With this incident in mind, Brown wrote “Mad Love” as an anthem for forgiveness and self-acceptance and as a statement of pride. Choosing love over hate, the Southern-born, Minneapolis-based songwriter refuses to see herself through the eyes of people who’d diminish her or judge her based on her skin color or sexual preference. It’s a call to arms to step back from the fear and anger and respond with a tidal wave of positivity.
“So let them come, oh let them come for us,” Brown sings. “Let them come, see what it is we got. ‘Cause we, we got all the mad love that they want.”
Brown recently made her Bonnaroo Music Festival debut, has toured extensively with Ani DiFranco and Andrea Gibson and had her most recent release, SILHOUETTE OF SIRENS, chosen as an NPR “First Listen.” She’s been featured extensively on MPR The Current. Melding folk, roots, and soul music with topical lyrics, her music seems especially timely.

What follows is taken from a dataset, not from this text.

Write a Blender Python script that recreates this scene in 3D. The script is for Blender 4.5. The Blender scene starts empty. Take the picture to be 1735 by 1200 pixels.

“I think it’s about different types of heartbreak, and how one deals with it,” Brown says of her recent album Silhouette of Sirens. “And not the heartbreak of a coupled relationship; just living life, and the experiences that break your heart. There are these moments on the album where it’s like, ‘this is intense.’ And then hopefully, there are moments where it’s alleviated — as I feel like life is. Life is hard. Every tree, every plant, everything you see in the natural world, just through a growth process, you see how hard it is to grow and bend towards the light.”